2013-03-27 Thread Charlie Smurthwaite

On 27/03/13 20:01, Jeff King wrote:

On Wed, Mar 27, 2013 at 07:45:21PM +, John Keeping wrote:


On Wed, Mar 27, 2013 at 02:16:24PM -0500, Jed Brown wrote:

Charlie Smurthwaite  writes:


Yes, I would need to be able to do this on a bare repo for my use case.

And if it's on the server, you don't want this to be observable, so
you don't want HEAD to move around.

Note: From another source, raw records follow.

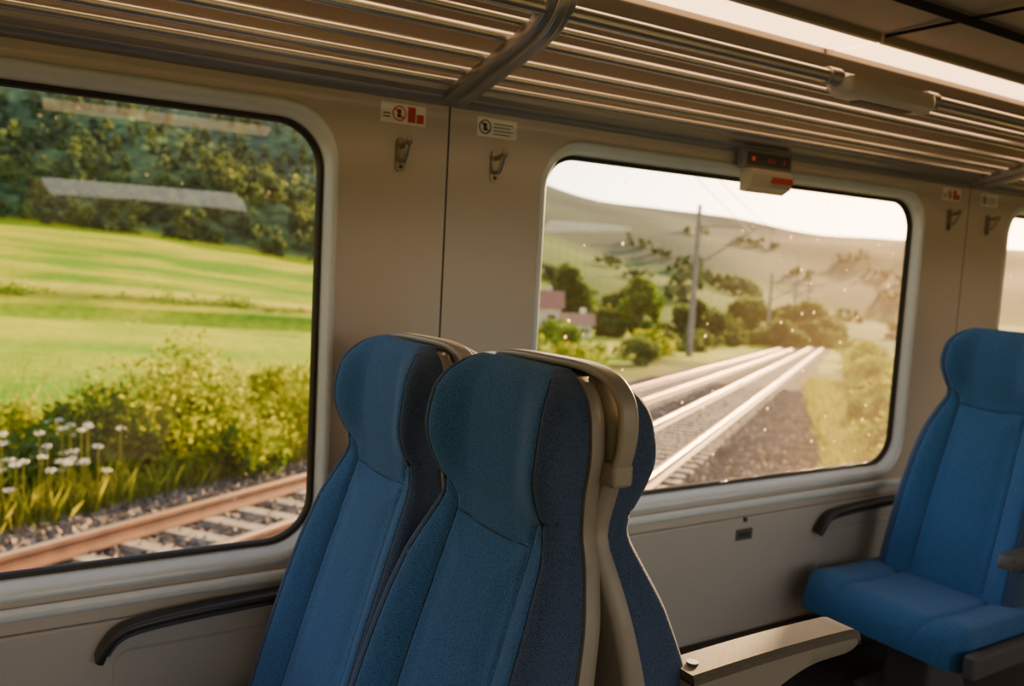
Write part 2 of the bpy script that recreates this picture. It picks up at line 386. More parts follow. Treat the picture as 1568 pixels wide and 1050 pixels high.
def build_cushion(L=.50,W=.48,zt=.44,th=.13):
    rings=[];NX=46
    for i in range(NX+1):
        t=i/NX; x=-.17-L*t
        fr=max(0,(t-.82)/.18); drop=.075*(1-math.sqrt(max(0,1-fr*fr)));
        w=W/2-.03*sst(.85,1,t)
        ring=[]
        for j in range(61):
            s=-1+2*j/60; a=abs(s)
            z=zt-drop+.014*sst(.5,.8,a)-(.035*(1-math.sqrt(max(0,1-((a-.86)/.14)**2))) if a>.86 else 0)-.010*math.exp(-((a-.55)/.03)**2)+.01*sst(.6,.95,t)*(1-fr)
            ring.append((x,w*s,z))
        zb=zt-th+.02*fr
        for j in range(9): ring.append((x,w*(1-2*j/8)*.97,zb))
        rings.append(ring)
    return loft_vf(rings)
cv,cf=build_cushion()
def mk_mesh(n,v,f,m):
    me=bpy.data.meshes.new(n); me.from_pydata(v,[],f); me.materials.append(m); me.polygons.foreach_set('use_smooth',[True]*len(f)); me.update(); me.set_sharp_from_angle(angle=math.radians(55)); return me
me_cush=mk_mesh('seat_cushion',cv,cf,M_fab)
def piping_pts(pl):
    out=[]
    for a,b in dens(pl,5):
        hw=f_hw(b); s=max(-.99,min(.99,a/hw)); out.append((front_x(s,b)-.0002,s*hw,b))
    return out
def inst(me,name,parent):
    o=bpy.data.objects.new(name,me); return link(o,parent)
pipes=[piping_pts(p) for p in seams]
pipes+= [[(front_x(s*S0,z)-.0003,f_hw(z)*s*S0,z) for z in np.linspace(.40,1.27,60)] for s in (-1,1)]
def seat(loc,rot,handle=0,name='train_seat',cush=None):
    e=empty(name,loc)
    inst(me_back,'seat_back',e); inst(me_shell,'seat_shell',e)
    inst(cush or me_cush,'seat_cushion',e)
    for i,p in enumerate(pipes): tube(f'piping_{i+1}',p,.0017,M_pip,e,seg=6)
    if handle:
        s=handle
        pth=catm([(.004,-s*.13,1.270),(.0,-s*.08,1.286),(.0,s*.06,1.291),(.004,s*.14,1.289),(.008,s*.188,1.276),(.012,s*.214,1.25),(.014,s*.222,1.215),(.012,s*.222,1.175),(.008,s*.218,1.15)],8)
        sweep('grab_handle',pth,.034,.014,.0065,M_handle,e,side=(1,0,0))
        box('handle_mount',-.012,.028,min(s*.185,s*.228),max(s*.185,s*.228),1.118,1.155,M_handle,e,bev=.008,seg=3)
    z0=-loc[2]
    box('base_frame',-.60,-.12,-.215,.215,.26,.33,M_black,e,bev=.01)
    box('pedestal',-.45,-.22,-.09,.09,z0,.28,M_armside,e,bev=.02)
    box('foot_plate',-.50,-.16,-.16,.16,z0,z0+.02,M_armside,e,bev=.005)
    e.rotation_euler=(0,0,rot); return e
def aisle_arm(parent,yl,zt,x_b,x_f,wd=.031,padm=None,bodm=None,deep=.065):
    a=parent; n=14; rings=[]; L=x_b-x_f
    def prof(x):
        t=(x_b-x)/L
        zt_=zt+.004*math.sin(t*math.pi)-.022*max(0,(t-.9)/.1)**2
        zb_=zt-.045-deep*(1-sst(.0,.75,t)) +.014*max(0,(t-.88)/.12)**2
        return zt_,zb_
    for i in range(n*2+1):
        t=i/(n*2); x=x_b-L*t; z1,z0=prof(x); w=(wd-.002)*(1-.35*max(0,(t-.93)/.07)**2)
        z1-=.014
        rings.append([(x,yl-w,z1),(x,yl+w,z1),(x,yl+w*.96,z0+.006),(x,yl+w*.8,z0),(x,yl-w*.8,z0),(x,yl-w*.96,z0+.006)])
    loft('armrest_body',rings,bodm or M_armside,a)
    rings=[]
    for i in range(n*2+1):
        t=i/(n*2); x=x_b-L*t-.002*(1 if t==1 else 0); z1,z0=prof(x); w=wd*(1-.35*max(0,(t-.93)/.07)**2)
        rings.append([(x,yl-w,z1-.016),(x,yl-w,z1-.006),(x,yl-w*.85,z1),(x,yl+w*.85,z1),(x,yl+w,z1-.006),(x,yl+w,z1-.016)])
    loft('armrest_pad',rings,padm or M_armtop,a)
    z1,_=prof(x_b-.03)
    tube('pivot_screw',[(x_b-.03,yl,z1-.004),(x_b-.03,yl,z1+.003)],.010,M_steel,a,seg=16)
AX=.838
yA=1.21+CY; yW=1.69+CY
s1=seat((AX,yA,-.004),0,handle=-1)
s2=seat((AX+.012,yW,-.024),0,handle=-1)
s3=seat((AX-.008,yA,-.004),math.pi); aisle_arm(s3,.236,.815,-.15,-.585,.036,bodm=M_armbody,deep=.085)
s4=seat((AX+.014,yW,-.022),math.pi)
cv2,cf2=build_cushion(L=.50,W=.60,zt=.385); me_c2=mk_mesh('seat_cushion_wide',cv2,cf2,M_fab)
s5=seat((3.20,yW-.02,0),0,cush=me_c2)
aisle_arm(s5,-.275,.600,-.12,-.42,.031,M_armside)
box('side_panel',-.66,-.22,-.345,-.305,.27,.345,M_armside,s5,bev=.012,seg=3)

# ------------------------------------------------------------------ outside world
dS=np.array([.805,.593]); nS=np.array([-.593,.805])
SL=.0585
AZ=[-180,-60,-10,10,20,27,34,45,56,75,180]
E150=[1.5,1.5,1.1,0.0,-1.2,-2.0,-3.2,-4.0,-4.4,-4.0,-2]
E400=[8,9,10,9.5,8.5,5,1.2,-.9,-2.6,-2.6,0]
E800=[11,12,14,14,13,8.5,5.0,3.2,2.1,1.8,2]
def base(X,Yc): 
    s=dS[0]*X+dS[1]*Yc
    return -2.85-SL*max(-25,min(s,170))
def ground(X,Yc):
    r=math.hypot(X,Yc); az=math.degrees(math.atan2(X,Yc))
    if r<=60: return base(X,Yc)
    h60=base(X*60/r,Yc*60/r)
    h150=150*math.tan(math.radians(np.interp(az,AZ,E150))); h400=400*math.tan(math.radians(np.interp(az,AZ,E400)))
    pl=base(X*150/r,Yc*150/r); k=sst(30,36,az)*(1-sst(66,80,az)); h150=h150*(1-k)+pl*k
    h800=800*math.tan(math.radians(np.interp(az,AZ,E800)))
    return float(np.interp(r,[60,150,400,800,1500],[h60,h150,h400,h800,h800*.9]))
def hillnoise(az,r): return noise.noise(Vector((az*.12,r*.006,7)))
def mixc(a,b,t): 
    t=min(1,max(0,t)); return tuple(x+(y-x)*t for x,y in zip(a,b))
azs=list(np.arange(-180,-40,5.0))+list(np.arange(-40,70,.28))+list(np.arange(70,180,5.0)); nr=330
rs=[2*(1500/2)**(i/(nr-1)) for i in range(nr)]
V=[];C=[];FM=[]
for r in rs:
    for az in azs:
        a=math.radians(az); X=r*math.sin(a); Yc=r*math.cos(a); z=ground(X,Yc)
        nz=noise.noise(Vector((X*.02,Yc*.02,0))); nz2=noise.noise(Vector((X*.15,Yc*.15,3))); nz3=hillnoise(az,r)
        s=dS[0]*X+dS[1]*Yc; n=nS[0]*X+nS[1]*Yc
        left=1-sst(24,33,az); fm=0
        if .1+.3*nz2+1.5*sst(14,45,s)<n<8.3 and s<165:
            c=mixc((.075,.06,.05),(.135,.102,.08),.5+.5*nz2)
        else:
            meadow=mixc((.13,.27,.008),(.36,.39,.015),.5+nz2+.6*nz)
            if r<60: 
                c=meadow; z+=.12*nz2
                if n<12 : c=mixc((.06,.10,.012),(.18,.18,.03),.5+nz2)
            elif r<152+6*nz:
                st=noise.noise(Vector((az*.02,r*.10,1))); st2=noise.noise(Vector((az*.25,r*.25,5)))
                c=mixc((.10,.22,.006),(.42,.40,.012),.5+1.1*st+1.0*st2)
                if left>.5: z+=1.2*nz
                c=mixc(c,(.06,.09,.02),.9*max(0,1-abs(r-66-1.5*nz3)/2.6))
                c=mixc(c,(.46,.42,.05),.8*max(0,1-abs(r-71)/3))
                if left<.5 and r<110: c=mixc(c,(.34,.34,.05),.5)
            else:
                fm=1 if left>.5 else 0
                vz=noise.voronoi(Vector((X/4.5,Yc/4.5,0)))[0][0]
                forest=mixc((.025,.05,.025),(.09,.14,.045),1.1-1.3*vz+.9*nz)
                patch=noise.cell(noise.voronoi(Vector((az/4.5,r/90,4)))[1][0]*7.3)
                pale=mixc((.030,.10,.008),(.15,.20,.02),.5+.6*patch+.9*nz3)
                row=.5+.5*math.sin(az*11+patch*9); pale=mixc(pale,(.035,.07,.01),.5*row)
                if r>430: pale=mixc((.018,.042,.016),(.055,.085,.03),.5+nz+nz3)
                c=mixc(pale,forest,left)
                z+=left*(3.0*(1-vz)*sst(150,170,r)+8*nz*sst(150,200,r))+(1-left)*(r*.012*nz3)*sst(160,260,r)
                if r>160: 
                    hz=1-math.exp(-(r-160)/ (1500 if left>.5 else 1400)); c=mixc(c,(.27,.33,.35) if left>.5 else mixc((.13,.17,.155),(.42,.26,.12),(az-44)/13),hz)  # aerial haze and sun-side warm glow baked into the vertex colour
        V.append((X,Yc+CY,z+CZ)); C.append(c); FM.append(fm)
na=len(azs); F=[];MI=[]
for i in range(nr-1):
    for j in range(na):
        k=(j+1)%na; F.append((i*na+j,i*na+k,(i+1)*na+k,(i+1)*na+j)); MI.append(FM[i*na+j])
V.append((0,CY,CZ-2.85)); C.append((.1,.1,.08))
for j in range(na): F.append((len(V)-1,(j+1)%na,j)); MI.append(0)
def vcol_mat(name,ns,amt,rough=.95,bs=0,bd=.05,bst=.6):
    m=bpy.data.materials.new(name); m.use_nodes=True; nt=m.node_tree; b=nt.nodes['Principled BSDF']; b.inputs['Roughness'].default_value=rough
    b.inputs['Specular IOR Level'].default_value=.02
    at=nt.nodes.new('ShaderNodeAttribute'); at.attribute_name='Col'
    tc=nt.nodes.new('ShaderNodeTexCoord'); n=nt.nodes.new('ShaderNodeTexNoise'); n.inputs['Scale'].default_value=ns; n.inputs['Detail'].default_value=6; n.inputs['Roughness'].default_value=.7
    nt.links.new(tc.outputs['Object'],n.inputs['Vector'])
    mr=nt.nodes.new('ShaderNodeMapRange'); mr.inputs[1].default_value=.3; mr.inputs[2].default_value=.7; mr.inputs[3].default_value=1-amt; mr.inputs[4].default_value=1+amt
    nt.links.new(n.outputs['Fac'],mr.inputs[0])
    vm=nt.nodes.new('ShaderNodeVectorMath'); vm.operation='SCALE'; nt.links.new(at.outputs['Color'],vm.inputs[0]); nt.links.new(mr.outputs[0],vm.inputs['Scale'])
    nt.links.new(vm.outputs[0],b.inputs['Base Color'])
    if bs:
        n2=nt.nodes.new('ShaderNodeTexVoronoi'); n2.inputs['Scale'].default_value=bs; nt.links.new(tc.outputs['Object'],n2.inputs['Vector'])
        bp=nt.nodes.new('ShaderNodeBump'); bp.inputs['Distance'].default_value=bd; bp.inputs['Strength'].default_value=bst; bp.invert=True
        nt.links.new(n2.outputs['Distance'],bp.inputs['Height']); nt.links.new(bp.outputs['Normal'],b.inputs['Normal'])
    return m
M_ter=vcol_mat('countryside_ground',1.6,.35,bs=9,bd=.06)
M_for=vcol_mat('forest_canopy',.35,.55,bs=.28,bd=3.0,bst=.9)
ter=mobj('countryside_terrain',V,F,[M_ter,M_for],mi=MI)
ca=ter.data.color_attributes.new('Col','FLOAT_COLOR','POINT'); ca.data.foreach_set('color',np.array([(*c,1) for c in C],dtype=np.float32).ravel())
def gz(X,Yc): return ground(X,Yc)+CZ

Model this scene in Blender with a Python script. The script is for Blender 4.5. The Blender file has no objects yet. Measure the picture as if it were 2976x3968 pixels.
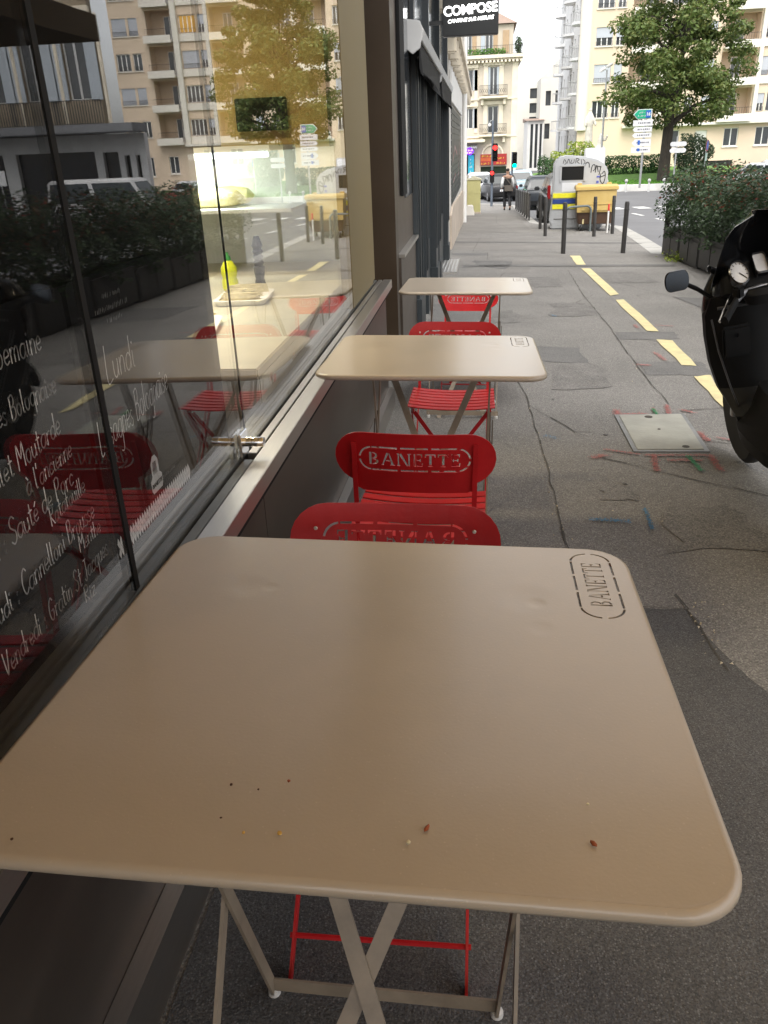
import bpy, bmesh, math, random
from mathutils import Vector, Matrix
random.seed(7)
S = bpy.context.scene
COL = S.collection
R = math.radians
SL, CT = .0389, .0191          # the street runs downhill and falls to the right
def sat(v, a, b): return max(a, min(b, v))
def gz(x, y):                  # height of the pavement
    z = -SL*min(y, 43.) - CT*sat(x, -1., 6.)
    if y > 43.: z -= .006*(y-43.)
    return z
RD = .10                       # the road lies one kerb lower

# ---------------------------------------------------------------- materials
def nd(nt, t, **kw):
    n = nt.nodes.new(t)
    for k, v in kw.items():
        if k in n.inputs: n.inputs[k].default_value = v
        else: setattr(n, k, v)
    return n
def c4(c): return (c[0], c[1], c[2], 1.)
def mat(name, c, rough=.6, metal=0., var=.12, vs=5., c2=None, bump=0., bs=80., spec=.5, coat=0., stretch=(1, 1, 1), rv=.08, emit=None, es=0., speck=None, grain=None):
    m = bpy.data.materials.new(name); m.use_nodes = True
    nt = m.node_tree; L = nt.links
    p = nt.nodes['Principled BSDF']
    tc = nd(nt, 'ShaderNodeTexCoord'); mp = nd(nt, 'ShaderNodeMapping'); mp.inputs['Scale'].default_value = stretch
    L.new(tc.outputs['Object'], mp.inputs['Vector'])
    n1 = nd(nt, 'ShaderNodeTexNoise', Scale=vs, Detail=6., Roughness=.6)
    L.new(mp.outputs[0], n1.inputs['Vector'])
    mx = nd(nt, 'ShaderNodeMix', data_type='RGBA')
    a = c if c2 else tuple(v*(1-var) for v in c); b = c2 if c2 else tuple(v*(1+var) for v in c)
    mx.inputs[6].default_value = c4(a); mx.inputs[7].default_value = c4(b)
    rmp = nd(nt, 'ShaderNodeMapRange'); rmp.inputs[1].default_value = .3; rmp.inputs[2].default_value = .7
    L.new(n1.outputs['Fac'], rmp.inputs[0]); L.new(rmp.outputs[0], mx.inputs[0])
    colout = mx.outputs[2]
    if grain:                  # (scale, darkest, lightest): aggregate grains
        vg = nd(nt, 'ShaderNodeTexVoronoi', Scale=grain[0]); L.new(tc.outputs['Object'], vg.inputs['Vector'])
        sg_ = nd(nt, 'ShaderNodeSeparateColor'); L.new(vg.outputs['Color'], sg_.inputs[0])
        mr_ = nd(nt, 'ShaderNodeMapRange'); mr_.inputs[3].default_value = grain[1]; mr_.inputs[4].default_value = grain[2]; L.new(sg_.outputs[0], mr_.inputs[0])
        mg_ = nd(nt, 'ShaderNodeVectorMath', operation='SCALE'); L.new(colout, mg_.inputs[0]); L.new(mr_.outputs[0], mg_.inputs['Scale']); colout = mg_.outputs[0]
    if speck:                  # (scale, threshold, colour)
        vo = nd(nt, 'ShaderNodeTexVoronoi', Scale=speck[0]); L.new(tc.outputs['Object'], vo.inputs['Vector'])
        sep = nd(nt, 'ShaderNodeSeparateColor'); L.new(vo.outputs['Color'], sep.inputs[0])
        lt = nd(nt, 'ShaderNodeMath', operation='LESS_THAN'); lt.inputs[1].default_value = speck[1]; L.new(sep.outputs[0], lt.inputs[0])
        l2 = nd(nt, 'ShaderNodeMath', operation='LESS_THAN'); l2.inputs[1].default_value = .42; L.new(vo.outputs['Distance'], l2.inputs[0])
        mu = nd(nt, 'ShaderNodeMath', operation='MULTIPLY'); L.new(lt.outputs[0], mu.inputs[0]); L.new(l2.outputs[0], mu.inputs[1])
        m3 = nd(nt, 'ShaderNodeMath', operation='MULTIPLY'); L.new(mu.outputs[0], m3.inputs[0]); L.new(sep.outputs[1], m3.inputs[1])
        m2 = nd(nt, 'ShaderNodeMix', data_type='RGBA'); m2.inputs[7].default_value = c4(speck[2])
        L.new(m3.outputs[0], m2.inputs[0]); L.new(colout, m2.inputs[6]); colout = m2.outputs[2]
    L.new(colout, p.inputs['Base Color'])
    r2 = nd(nt, 'ShaderNodeMapRange'); r2.inputs[3].default_value = max(.02, rough-rv); r2.inputs[4].default_value = min(1, rough+rv)
    L.new(n1.outputs['Fac'], r2.inputs[0]); L.new(r2.outputs[0], p.inputs['Roughness'])
    p.inputs['Metallic'].default_value = metal; p.inputs['Specular IOR Level'].default_value = spec
    p.inputs['Coat Weight'].default_value = coat; p.inputs['Coat Roughness'].default_value = .08
    if bump:
        n2 = nd(nt, 'ShaderNodeTexNoise', Scale=bs, Detail=4.); L.new(mp.outputs[0], n2.inputs['Vector'])
        bp = nd(nt, 'ShaderNodeBump', Strength=bump, Distance=.01); L.new(n2.outputs['Fac'], bp.inputs['Height']); L.new(bp.outputs[0], p.inputs['Normal'])
    if emit:
        p.inputs['Emission Color'].default_value = c4(emit); p.inputs['Emission Strength'].default_value = es
    return m
def glass_pane(name, tint=(1, 1, 1), ior=1.5, rough=0.):   # clear pane: mirror by Fresnel, otherwise see through
    m = bpy.data.materials.new(name); m.use_nodes = True; nt = m.node_tree; L = nt.links; nt.nodes.clear()
    o = nd(nt, 'ShaderNodeOutputMaterial'); mx = nd(nt, 'ShaderNodeMixShader')
    t = nd(nt, 'ShaderNodeBsdfTransparent'); t.inputs[0].default_value = c4(tint)
    g = nd(nt, 'ShaderNodeBsdfGlossy'); g.inputs['Roughness'].default_value = rough; g.inputs['Color'].default_value = c4((1, 1, 1))
    geo = nd(nt, 'ShaderNodeNewGeometry'); f = nd(nt, 'ShaderNodeFresnel'); mr = nd(nt, 'ShaderNodeMapRange')
    mr.inputs[3].default_value = ior; mr.inputs[4].default_value = 1/ior
    L.new(geo.outputs['Backfacing'], mr.inputs[0]); L.new(mr.outputs[0], f.inputs['IOR'])
    L.new(f.outputs[0], mx.inputs[0]); L.new(t.outputs[0], mx.inputs[1]); L.new(g.outputs[0], mx.inputs[2]); L.new(mx.outputs[0], o.inputs[0])
    return m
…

I don't know a better way than:

   $ git clone --shared -b upstream-branch bare-repo.git /tmp/merge-repo
   $ cd /tmp/merge-repo
   $ git pull URL incoming-branch

Cloning with --shared just writes a path into .git/objects/info/alternatives
and it doesn't need to be on the same file system (unlike --local).

Since 'git merge-tree' just works with trees, it has less information
than 'git merge'.

You could use a temporary index and do something like:

rm -f TMP_INDEX
GIT_INDEX_FILE=TMP_INDEX
export GIT_INDEX_FILE
git read-tree -m $base $ours $theirs &&
git merge-index git-merge-one-file -a

then inspect that with "git diff-index --cached $ours".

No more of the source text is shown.